### Task details
Review the listing and copy each line that holds the word "part".

+++ Material provided +++

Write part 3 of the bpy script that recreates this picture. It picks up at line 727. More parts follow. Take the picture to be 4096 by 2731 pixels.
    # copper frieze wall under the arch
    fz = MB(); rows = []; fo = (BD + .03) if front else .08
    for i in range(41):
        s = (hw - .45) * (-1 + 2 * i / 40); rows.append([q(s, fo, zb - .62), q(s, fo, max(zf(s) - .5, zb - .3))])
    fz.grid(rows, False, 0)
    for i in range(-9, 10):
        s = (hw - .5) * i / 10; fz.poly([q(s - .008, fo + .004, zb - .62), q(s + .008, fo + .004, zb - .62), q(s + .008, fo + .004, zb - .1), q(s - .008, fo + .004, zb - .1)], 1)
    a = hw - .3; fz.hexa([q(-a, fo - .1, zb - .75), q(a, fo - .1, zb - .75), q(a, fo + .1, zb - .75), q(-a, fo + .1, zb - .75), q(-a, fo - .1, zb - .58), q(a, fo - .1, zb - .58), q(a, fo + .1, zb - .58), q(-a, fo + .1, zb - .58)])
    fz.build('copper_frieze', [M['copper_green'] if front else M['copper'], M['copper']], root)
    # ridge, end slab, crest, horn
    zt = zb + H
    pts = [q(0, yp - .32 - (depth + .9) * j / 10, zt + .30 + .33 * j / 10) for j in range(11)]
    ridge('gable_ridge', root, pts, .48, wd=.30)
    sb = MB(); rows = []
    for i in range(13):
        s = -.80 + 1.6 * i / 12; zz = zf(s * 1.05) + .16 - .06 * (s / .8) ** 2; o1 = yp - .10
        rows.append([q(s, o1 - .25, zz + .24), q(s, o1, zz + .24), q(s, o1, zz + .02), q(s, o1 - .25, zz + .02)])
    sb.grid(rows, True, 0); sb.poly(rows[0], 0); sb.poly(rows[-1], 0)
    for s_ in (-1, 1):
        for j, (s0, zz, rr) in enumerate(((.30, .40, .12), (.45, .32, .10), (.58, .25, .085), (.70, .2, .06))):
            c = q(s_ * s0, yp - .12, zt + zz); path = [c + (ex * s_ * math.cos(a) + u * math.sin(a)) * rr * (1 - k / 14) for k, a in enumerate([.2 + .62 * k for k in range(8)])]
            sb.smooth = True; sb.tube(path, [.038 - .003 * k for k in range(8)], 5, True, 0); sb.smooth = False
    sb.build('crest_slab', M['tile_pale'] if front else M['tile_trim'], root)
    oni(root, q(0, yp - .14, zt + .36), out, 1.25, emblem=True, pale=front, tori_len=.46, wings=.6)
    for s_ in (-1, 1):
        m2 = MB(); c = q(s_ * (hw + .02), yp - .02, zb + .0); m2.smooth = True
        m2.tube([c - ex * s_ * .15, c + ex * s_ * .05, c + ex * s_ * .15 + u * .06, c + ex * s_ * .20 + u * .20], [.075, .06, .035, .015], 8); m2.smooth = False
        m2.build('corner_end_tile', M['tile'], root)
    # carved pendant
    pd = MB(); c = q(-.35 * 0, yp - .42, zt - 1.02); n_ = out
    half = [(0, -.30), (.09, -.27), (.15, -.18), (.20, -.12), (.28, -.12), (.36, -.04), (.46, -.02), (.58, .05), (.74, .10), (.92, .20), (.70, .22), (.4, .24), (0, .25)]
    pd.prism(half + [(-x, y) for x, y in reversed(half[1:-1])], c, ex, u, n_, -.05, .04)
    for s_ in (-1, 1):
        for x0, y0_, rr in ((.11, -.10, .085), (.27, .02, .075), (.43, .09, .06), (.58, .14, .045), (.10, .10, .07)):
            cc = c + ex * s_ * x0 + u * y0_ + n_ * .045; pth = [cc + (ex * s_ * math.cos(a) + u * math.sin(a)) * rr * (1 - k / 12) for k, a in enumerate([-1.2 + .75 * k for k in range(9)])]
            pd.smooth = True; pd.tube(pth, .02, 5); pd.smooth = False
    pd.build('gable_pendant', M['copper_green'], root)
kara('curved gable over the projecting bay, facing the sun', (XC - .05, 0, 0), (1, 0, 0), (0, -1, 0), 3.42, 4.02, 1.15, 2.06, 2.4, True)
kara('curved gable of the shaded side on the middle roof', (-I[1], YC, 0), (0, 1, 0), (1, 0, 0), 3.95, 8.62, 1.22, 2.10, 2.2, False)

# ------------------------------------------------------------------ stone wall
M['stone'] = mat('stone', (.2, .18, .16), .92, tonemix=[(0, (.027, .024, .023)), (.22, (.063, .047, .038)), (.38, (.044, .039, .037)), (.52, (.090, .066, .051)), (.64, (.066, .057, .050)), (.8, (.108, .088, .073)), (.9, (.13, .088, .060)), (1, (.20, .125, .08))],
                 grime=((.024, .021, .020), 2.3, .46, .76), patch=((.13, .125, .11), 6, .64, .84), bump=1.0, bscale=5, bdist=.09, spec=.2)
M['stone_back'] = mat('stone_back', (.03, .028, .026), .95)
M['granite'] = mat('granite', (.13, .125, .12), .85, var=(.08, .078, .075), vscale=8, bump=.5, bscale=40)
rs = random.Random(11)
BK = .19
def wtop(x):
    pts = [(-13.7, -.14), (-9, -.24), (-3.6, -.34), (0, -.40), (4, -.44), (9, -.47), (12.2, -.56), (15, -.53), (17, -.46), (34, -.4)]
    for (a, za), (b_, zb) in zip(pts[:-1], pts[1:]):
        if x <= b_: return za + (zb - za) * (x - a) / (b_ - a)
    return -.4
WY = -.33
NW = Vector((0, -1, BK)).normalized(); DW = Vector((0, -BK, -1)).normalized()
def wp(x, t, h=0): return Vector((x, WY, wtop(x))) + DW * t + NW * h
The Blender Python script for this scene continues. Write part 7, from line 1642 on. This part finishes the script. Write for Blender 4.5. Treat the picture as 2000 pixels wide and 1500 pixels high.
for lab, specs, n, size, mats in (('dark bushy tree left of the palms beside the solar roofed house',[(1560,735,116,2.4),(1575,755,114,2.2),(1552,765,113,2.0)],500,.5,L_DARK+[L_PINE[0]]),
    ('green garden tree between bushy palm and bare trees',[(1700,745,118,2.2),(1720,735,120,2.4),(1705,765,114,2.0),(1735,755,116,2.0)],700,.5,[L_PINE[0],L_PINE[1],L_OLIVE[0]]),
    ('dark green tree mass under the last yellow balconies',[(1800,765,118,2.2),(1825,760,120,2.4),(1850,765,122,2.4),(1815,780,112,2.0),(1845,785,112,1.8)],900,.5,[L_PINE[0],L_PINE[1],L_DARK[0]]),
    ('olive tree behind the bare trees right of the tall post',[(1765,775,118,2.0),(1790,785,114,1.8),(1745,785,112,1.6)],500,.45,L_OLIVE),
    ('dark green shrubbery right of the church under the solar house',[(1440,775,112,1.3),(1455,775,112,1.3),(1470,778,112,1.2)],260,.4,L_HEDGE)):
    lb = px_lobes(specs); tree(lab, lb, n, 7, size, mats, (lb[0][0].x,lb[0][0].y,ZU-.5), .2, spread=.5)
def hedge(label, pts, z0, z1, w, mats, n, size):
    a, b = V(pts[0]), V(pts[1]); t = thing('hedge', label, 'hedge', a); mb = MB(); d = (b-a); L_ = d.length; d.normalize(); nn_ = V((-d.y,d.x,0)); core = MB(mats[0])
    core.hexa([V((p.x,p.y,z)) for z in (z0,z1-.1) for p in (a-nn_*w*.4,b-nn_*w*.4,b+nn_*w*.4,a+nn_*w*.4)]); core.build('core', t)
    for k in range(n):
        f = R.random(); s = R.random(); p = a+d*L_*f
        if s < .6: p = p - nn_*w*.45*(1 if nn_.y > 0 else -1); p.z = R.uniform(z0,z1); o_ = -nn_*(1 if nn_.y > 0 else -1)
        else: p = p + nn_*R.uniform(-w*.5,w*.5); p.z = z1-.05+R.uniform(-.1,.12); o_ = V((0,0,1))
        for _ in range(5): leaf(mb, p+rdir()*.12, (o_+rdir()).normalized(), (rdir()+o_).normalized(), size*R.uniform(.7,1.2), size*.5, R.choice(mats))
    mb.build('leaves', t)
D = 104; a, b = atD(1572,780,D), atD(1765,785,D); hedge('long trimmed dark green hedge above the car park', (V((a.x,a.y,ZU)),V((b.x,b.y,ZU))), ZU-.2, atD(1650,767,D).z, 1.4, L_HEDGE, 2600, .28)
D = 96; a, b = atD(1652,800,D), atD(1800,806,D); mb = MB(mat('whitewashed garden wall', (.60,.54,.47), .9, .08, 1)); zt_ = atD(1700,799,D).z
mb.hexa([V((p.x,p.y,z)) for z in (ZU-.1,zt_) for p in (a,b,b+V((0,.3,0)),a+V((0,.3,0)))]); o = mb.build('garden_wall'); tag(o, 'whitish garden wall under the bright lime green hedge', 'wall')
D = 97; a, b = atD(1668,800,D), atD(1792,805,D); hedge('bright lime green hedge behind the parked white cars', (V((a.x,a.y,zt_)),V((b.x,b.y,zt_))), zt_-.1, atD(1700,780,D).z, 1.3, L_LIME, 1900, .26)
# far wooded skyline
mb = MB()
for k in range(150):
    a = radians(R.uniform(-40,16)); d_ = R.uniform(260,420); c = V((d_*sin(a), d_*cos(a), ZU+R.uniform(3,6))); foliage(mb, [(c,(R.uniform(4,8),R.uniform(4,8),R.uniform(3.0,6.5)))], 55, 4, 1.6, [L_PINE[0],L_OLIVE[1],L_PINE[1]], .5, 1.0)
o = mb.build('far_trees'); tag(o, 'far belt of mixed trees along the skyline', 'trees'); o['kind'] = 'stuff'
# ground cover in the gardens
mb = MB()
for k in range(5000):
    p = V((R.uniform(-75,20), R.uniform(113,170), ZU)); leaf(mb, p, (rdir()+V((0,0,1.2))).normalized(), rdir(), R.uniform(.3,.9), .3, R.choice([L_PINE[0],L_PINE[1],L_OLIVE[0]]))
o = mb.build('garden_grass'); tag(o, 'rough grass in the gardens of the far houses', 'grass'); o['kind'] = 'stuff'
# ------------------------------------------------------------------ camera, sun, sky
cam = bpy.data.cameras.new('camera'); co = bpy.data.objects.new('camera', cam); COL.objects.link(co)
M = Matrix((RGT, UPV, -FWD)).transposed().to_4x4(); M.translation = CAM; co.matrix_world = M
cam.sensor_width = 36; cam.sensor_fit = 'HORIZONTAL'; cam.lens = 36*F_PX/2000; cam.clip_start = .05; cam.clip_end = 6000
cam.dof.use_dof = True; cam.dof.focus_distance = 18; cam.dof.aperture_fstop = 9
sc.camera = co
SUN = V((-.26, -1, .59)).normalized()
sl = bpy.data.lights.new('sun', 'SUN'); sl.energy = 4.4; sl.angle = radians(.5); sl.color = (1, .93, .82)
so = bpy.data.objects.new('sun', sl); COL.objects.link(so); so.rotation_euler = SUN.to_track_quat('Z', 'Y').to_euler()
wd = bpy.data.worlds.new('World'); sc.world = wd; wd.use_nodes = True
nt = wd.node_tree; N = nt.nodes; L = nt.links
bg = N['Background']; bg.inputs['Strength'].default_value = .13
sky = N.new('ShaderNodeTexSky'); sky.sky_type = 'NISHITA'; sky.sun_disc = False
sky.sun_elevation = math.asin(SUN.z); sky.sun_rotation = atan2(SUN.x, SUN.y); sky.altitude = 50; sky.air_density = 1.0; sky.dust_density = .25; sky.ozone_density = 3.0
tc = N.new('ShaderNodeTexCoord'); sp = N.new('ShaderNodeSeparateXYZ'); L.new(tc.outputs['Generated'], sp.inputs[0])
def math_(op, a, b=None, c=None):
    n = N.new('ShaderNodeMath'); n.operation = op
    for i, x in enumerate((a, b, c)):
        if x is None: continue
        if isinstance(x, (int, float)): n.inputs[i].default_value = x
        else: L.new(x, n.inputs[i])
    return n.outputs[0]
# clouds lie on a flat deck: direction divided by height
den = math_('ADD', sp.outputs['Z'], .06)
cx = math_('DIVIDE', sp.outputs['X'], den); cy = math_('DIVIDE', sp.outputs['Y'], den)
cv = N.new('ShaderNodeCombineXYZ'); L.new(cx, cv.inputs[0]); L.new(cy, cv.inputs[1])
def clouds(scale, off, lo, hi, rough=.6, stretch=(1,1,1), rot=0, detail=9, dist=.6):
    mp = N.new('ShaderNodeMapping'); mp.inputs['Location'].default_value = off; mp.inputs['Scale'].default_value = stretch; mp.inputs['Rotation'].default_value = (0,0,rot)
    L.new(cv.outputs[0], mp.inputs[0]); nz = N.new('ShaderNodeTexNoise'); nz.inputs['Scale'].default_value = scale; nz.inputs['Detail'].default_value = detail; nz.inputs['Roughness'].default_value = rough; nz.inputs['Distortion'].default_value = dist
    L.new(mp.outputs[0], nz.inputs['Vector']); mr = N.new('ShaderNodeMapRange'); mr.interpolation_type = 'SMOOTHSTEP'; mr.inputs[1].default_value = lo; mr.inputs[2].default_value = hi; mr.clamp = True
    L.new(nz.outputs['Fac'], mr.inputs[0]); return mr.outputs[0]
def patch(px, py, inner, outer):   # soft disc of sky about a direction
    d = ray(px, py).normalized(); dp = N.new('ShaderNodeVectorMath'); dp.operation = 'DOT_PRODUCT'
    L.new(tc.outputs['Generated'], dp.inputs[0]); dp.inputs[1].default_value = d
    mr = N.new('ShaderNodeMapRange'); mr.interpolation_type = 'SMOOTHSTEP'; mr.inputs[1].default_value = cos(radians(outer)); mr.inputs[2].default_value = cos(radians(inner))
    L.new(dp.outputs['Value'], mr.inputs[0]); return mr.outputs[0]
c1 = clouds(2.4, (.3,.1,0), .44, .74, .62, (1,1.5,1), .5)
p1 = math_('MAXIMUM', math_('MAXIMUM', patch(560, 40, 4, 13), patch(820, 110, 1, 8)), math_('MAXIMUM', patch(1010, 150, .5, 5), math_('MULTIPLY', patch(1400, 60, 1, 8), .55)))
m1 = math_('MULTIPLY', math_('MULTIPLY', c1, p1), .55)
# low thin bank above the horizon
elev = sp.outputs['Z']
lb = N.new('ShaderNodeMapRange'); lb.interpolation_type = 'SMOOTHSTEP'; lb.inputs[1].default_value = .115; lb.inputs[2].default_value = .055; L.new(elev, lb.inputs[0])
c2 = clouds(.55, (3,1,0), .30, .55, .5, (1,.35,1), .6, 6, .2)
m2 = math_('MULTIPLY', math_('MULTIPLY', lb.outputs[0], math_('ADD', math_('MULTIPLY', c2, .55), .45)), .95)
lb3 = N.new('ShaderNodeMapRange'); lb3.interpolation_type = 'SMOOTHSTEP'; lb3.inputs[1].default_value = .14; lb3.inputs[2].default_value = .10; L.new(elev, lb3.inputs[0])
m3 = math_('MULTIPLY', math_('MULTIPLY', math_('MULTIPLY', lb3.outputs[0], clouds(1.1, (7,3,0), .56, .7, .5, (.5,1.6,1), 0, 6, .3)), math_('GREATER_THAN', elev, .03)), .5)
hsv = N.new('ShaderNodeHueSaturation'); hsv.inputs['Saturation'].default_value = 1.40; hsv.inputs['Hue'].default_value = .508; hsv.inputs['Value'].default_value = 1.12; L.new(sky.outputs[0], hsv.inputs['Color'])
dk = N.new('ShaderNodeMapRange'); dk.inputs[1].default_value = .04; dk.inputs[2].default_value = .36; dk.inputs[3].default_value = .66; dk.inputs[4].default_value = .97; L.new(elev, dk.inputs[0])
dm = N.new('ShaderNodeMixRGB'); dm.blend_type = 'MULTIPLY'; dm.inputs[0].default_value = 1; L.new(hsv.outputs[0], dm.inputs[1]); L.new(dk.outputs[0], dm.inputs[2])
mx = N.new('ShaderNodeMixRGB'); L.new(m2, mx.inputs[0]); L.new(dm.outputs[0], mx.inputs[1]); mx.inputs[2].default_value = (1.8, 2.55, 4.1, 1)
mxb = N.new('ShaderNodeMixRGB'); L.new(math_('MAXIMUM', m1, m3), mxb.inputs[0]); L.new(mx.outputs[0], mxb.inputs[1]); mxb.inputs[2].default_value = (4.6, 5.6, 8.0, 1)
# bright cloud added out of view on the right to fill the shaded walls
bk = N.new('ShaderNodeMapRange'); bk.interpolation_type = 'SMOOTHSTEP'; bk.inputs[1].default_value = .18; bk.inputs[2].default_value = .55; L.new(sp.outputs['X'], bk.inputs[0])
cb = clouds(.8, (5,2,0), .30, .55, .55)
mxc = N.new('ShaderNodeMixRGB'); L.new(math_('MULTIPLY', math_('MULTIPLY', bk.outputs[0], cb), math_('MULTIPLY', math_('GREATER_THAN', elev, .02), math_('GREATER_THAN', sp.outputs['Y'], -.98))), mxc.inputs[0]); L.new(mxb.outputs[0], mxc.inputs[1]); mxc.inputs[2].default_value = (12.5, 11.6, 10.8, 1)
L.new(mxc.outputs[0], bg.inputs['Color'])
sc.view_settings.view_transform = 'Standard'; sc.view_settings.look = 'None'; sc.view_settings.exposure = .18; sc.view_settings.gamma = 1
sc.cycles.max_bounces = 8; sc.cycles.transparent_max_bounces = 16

+++

### Solution
Write part 3 of the bpy script that recreates this picture. It picks up at line 727. More parts follow. Take the picture to be 4096 by 2731 pixels.
The Blender Python script for this scene continues. Write part 7, from line 1642 on. This part finishes the script. Write for Blender 4.5. Treat the picture as 2000 pixels wide and 1500 pixels high.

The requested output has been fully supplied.